Considering the difficulties expressed by depositories and depository participants (DPs) on standardisation of delivery instruction slips (DIS), SEBI has extended the timeline for standardising DIS to October 1, from July 7.
A DIS is to a demat account what a cheque is to a bank account.
It is used to transfer shares to a buyer’s demat account when a beneficial owner (BO) sells shares on a stock exchange platform or transfers shares to another demat account through off-market route.
SEBI further clarified with respect to its January circular stating that DPs shall not accept old DIS for execution from a BO who had been issued new DIS.
The regulator said that a period of one month may be given for receipt of DIS by the BOs. The DPs may accept old DIS during this transit period. Further, while issuing new DIS, the DPs shall intimate the BO that old DIS cannot be used after the new DIS is received.

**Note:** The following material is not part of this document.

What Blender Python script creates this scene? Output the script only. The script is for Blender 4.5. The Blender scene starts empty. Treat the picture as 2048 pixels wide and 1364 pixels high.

SEBI had directed depositories that a DIS must have a pre-printed serial number, DP ID and a pre-printed/pre-stamped BO ID. Depositories have to prescribe a standard method of serial numbering and ensure that serial numbers issued by a DP are unique within the DP ID.
DPs have to ensure that the same DIS is not used for giving both market and off-market instructions and a single DIS is not used for transactions with multiple execution dates.
DPs have to electronically upload the details of DIS booklets/ loose slips that have been issued to a BO besides providing the BO ID and the date of issuance.